NW sets up task team to fight social ills in Skierlik

Monday, January 19, 2009

Skierlik - A task team has been set up to fight all forms of social ill and increase development in the informal settlement of Skierlik.

North West Premier Edna Molewa set up the team on Sunday during the unveiling of tombstones to commemorate the victims of the shootings which rocked the small community, a year ago last week.

On 14 January 2008, the close-knit community of Skierlik was left reeling in shock when Johan Nel randomly shot into their informal settlement near Swartruggens in the North West, near his family farm.

Nel shot and killed Enoch Tshepo Motshelanoka, 10, Keditlhotse Elizabeth Moiphitlhi who was 3-months-old, her 31-year-old mother Anna and 35-year-old Sivuyile Danani.

The Mafikeng High Court sentenced Nel to four life sentences for murder and he also received another sentence of an additional 68 years for the attempted murders.

Speaking during the commemoration, Premier Molewa said members of the community should unite to fight all forms of social ills.

"What happened here is an indication that our people are still divided and still struggle to accept one another.

"We must teach our children at an early age a sense of unity, to accept others black or white and not let them live their lives in isolation," she said.

The community of Skierlik is one of the remote informal settlements found in Swartruggens.

Most of the community members live in poverty and survive by government grants and the little money they receive from the local farms.
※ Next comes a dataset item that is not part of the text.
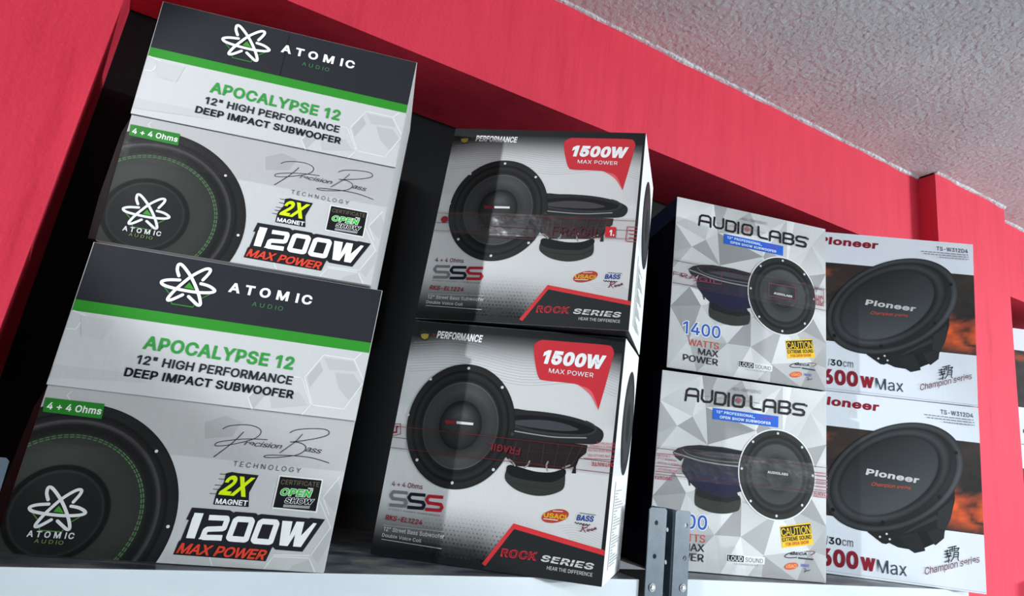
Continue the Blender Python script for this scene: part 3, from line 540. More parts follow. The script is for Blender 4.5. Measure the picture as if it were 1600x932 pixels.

The team, which consists of business people, government officials, trade unions, church leaders and other members of the community, will work together to ensure that their living conditions are improved.

The premier said the team will look at ways of developing Skierlik into a better place and ensure that those who work in local farms have good relations with farm owners.

"We were in Skierlik for the funeral last year and we received a lot of challenges concerning development.

"We have also seen that our people are living in sad conditions, the houses are not in good conditions and do not receive proper services," she said.

Ms Molewa further explained that they had been working with various departments to ensure that services were provided in the community since last year after the massacre.

Some of the work that has been done includes implementing social services in the form of a social worker, with outreach services as well as home visits to the community.

"Counselling was provided to those affected by the trauma of the massacre in the community and for three months we provided food parcels to the needy, with the nine families affected by the massacre benefiting from this intervention while 86 orphans and vulnerable children benefited from a school uniform project during October," she said.